More recently, we have all experienced higher costs of living compounded by the Russian invasion of Ukraine, the energy crisis and now the costs of living crisis driving the costs of living even higher. To combat double digit inflation the Federal Reserve, the European Central Bank, the Bank of England, and most central banks increased base rates. In the UK, the Bank of England base rate is currently 5.25% pa meaning many mortgage rates have doubled over the last couple of years.
Impact on Individuals
It’s perhaps more obvious for many now to understand the impact interest rates can have on our lives personally.
Impact on the Economy
Most governments need to borrow money to fund public services as well as benefits and infrastructure projects. The interest rate that government’s pay on their debt borrowing (Treasury stocks, gilts and bonds) is indirectly linked to interest rates.

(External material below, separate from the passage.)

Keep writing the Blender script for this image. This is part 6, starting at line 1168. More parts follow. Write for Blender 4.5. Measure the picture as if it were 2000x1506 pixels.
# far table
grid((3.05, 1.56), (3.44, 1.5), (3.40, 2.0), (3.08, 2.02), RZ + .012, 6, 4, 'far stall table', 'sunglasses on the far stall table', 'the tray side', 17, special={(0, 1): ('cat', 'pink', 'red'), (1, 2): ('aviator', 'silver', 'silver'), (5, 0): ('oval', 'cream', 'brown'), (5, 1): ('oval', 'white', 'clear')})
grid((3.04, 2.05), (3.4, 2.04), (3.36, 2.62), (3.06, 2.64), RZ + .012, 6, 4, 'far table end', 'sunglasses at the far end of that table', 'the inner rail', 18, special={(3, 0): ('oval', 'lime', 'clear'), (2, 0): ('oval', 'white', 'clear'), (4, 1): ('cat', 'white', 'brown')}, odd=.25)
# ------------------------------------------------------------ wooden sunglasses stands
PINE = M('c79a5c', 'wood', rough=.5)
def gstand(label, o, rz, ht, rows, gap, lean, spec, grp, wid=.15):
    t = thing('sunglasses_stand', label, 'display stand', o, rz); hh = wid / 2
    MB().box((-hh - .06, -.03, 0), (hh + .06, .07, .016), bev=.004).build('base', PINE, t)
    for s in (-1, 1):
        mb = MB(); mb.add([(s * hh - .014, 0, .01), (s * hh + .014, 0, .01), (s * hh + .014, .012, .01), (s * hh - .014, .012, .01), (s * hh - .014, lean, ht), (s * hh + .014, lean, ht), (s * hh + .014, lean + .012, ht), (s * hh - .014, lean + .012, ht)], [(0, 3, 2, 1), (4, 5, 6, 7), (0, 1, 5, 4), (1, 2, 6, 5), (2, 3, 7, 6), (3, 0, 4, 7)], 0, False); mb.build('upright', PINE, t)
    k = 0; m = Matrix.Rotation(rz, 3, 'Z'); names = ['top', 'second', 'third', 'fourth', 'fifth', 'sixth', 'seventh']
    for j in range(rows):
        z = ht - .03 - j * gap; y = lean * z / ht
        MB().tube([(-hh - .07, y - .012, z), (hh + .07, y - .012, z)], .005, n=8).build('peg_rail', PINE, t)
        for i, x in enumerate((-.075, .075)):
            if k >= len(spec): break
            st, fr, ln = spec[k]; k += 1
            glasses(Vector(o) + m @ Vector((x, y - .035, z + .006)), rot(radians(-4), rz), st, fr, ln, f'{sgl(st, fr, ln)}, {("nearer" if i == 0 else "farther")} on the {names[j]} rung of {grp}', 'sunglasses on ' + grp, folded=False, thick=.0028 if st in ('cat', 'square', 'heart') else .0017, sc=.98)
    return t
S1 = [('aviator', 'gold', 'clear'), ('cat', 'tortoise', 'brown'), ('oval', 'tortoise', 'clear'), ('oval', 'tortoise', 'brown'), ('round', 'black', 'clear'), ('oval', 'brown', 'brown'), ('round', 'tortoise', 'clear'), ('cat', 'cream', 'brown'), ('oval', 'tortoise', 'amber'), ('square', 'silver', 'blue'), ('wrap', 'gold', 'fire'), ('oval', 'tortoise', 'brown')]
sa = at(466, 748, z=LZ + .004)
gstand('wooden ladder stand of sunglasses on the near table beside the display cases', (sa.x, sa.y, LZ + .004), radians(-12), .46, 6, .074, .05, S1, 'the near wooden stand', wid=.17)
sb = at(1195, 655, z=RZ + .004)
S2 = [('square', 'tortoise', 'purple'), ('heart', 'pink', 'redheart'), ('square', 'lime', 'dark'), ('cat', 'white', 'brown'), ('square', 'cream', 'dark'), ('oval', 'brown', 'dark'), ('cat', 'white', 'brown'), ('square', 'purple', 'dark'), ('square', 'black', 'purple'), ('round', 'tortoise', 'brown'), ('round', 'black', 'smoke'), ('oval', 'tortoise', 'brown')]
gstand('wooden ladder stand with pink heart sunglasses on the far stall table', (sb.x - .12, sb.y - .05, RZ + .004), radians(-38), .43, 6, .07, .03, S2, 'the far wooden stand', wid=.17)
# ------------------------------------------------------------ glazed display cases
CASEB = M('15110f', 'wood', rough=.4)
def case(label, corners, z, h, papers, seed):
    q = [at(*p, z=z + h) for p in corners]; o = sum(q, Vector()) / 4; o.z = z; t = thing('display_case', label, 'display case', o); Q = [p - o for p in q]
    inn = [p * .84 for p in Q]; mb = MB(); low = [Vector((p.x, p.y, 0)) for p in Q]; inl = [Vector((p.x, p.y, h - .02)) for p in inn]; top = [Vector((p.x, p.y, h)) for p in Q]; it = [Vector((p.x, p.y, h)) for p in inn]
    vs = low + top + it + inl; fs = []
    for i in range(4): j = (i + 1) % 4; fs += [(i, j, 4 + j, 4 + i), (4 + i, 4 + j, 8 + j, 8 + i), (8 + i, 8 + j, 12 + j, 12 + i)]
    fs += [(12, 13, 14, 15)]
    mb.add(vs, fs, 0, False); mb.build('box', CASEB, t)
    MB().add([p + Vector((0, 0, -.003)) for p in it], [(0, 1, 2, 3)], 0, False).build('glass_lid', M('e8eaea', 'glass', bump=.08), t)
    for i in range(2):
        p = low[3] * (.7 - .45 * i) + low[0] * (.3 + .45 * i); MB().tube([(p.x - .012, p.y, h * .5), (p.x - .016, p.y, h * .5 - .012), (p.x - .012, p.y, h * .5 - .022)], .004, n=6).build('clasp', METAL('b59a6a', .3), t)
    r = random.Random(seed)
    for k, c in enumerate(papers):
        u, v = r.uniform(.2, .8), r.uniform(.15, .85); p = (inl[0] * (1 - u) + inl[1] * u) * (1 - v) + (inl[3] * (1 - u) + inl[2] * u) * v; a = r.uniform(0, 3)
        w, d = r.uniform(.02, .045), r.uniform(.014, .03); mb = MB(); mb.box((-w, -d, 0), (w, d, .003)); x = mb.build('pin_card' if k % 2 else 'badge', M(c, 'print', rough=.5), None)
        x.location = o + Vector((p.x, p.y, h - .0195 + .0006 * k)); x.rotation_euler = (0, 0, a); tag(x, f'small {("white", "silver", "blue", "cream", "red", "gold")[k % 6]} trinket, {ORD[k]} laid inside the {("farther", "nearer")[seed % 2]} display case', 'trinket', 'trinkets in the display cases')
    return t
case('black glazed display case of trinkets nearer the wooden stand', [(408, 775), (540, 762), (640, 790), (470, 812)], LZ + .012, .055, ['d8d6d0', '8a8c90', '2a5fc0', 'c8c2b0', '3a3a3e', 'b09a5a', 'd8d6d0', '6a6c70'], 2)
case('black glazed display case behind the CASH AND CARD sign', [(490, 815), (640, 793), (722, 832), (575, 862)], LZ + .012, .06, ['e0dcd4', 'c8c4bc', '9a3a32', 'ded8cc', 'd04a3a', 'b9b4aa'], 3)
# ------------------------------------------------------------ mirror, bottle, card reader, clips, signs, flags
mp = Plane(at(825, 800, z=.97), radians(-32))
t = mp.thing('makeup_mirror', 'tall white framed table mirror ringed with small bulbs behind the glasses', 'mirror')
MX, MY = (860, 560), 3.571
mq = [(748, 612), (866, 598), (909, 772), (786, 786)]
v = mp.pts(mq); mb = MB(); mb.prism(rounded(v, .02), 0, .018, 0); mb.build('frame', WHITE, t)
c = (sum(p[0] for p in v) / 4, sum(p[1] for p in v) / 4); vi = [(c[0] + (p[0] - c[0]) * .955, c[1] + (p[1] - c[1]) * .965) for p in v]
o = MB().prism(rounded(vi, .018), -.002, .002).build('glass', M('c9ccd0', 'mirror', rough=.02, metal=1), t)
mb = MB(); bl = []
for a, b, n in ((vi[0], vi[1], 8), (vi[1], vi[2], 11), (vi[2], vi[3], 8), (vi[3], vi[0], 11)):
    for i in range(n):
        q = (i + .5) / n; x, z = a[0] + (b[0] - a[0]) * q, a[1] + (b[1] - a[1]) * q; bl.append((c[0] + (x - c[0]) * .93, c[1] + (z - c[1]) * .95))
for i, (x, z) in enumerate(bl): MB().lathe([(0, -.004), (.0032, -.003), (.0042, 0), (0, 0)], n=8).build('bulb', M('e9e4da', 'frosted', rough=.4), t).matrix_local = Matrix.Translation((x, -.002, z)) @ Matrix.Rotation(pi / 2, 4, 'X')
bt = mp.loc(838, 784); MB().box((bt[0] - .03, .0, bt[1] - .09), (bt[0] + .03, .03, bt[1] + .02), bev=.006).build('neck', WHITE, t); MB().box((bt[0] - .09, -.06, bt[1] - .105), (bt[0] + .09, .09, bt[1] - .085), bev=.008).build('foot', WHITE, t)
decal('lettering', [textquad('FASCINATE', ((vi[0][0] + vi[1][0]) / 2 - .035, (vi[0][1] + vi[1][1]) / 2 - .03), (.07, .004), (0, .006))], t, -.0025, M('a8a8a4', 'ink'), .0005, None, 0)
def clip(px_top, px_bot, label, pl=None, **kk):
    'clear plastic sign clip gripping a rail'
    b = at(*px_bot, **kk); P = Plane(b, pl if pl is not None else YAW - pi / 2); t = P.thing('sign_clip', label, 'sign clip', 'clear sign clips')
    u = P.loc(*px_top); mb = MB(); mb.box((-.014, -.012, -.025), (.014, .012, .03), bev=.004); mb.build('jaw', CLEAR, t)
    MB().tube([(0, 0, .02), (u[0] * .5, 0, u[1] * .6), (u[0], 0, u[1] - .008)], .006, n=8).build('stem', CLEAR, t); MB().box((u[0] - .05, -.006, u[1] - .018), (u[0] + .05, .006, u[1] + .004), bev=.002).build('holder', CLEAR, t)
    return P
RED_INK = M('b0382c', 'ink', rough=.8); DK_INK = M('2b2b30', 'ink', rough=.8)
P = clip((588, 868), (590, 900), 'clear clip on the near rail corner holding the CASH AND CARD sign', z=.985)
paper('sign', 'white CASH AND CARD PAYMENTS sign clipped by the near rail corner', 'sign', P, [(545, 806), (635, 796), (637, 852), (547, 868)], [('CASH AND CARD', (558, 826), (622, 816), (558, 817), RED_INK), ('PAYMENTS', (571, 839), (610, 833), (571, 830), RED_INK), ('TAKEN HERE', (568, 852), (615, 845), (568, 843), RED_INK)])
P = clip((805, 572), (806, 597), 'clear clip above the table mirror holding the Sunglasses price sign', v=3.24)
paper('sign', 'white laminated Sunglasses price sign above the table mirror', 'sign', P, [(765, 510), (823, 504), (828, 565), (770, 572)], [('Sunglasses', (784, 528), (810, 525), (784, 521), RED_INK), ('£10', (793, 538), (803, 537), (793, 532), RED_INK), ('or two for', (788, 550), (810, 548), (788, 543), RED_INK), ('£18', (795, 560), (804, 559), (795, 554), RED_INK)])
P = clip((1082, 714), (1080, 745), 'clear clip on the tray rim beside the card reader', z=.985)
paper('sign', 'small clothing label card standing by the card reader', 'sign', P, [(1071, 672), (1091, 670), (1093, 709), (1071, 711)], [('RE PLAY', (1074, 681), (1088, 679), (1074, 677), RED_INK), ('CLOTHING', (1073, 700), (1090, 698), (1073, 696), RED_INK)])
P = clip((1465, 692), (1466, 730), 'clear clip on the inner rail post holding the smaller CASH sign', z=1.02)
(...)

If you could earn 4% by depositing your money in a bank and the government was only prepared to pay a 3% gilt/bond yield (interest in plain English) on its debt, why would you ‘lend’ your money to the government? You may as well ‘lend’ it to a bank (deposit) where you earn 4% and they then lend it out via a mortgage at 5% or 6% pa.
Interest rates therefore have a huge impact on the economy both at a ‘micro’ personal level but also at a ‘macro’ government level.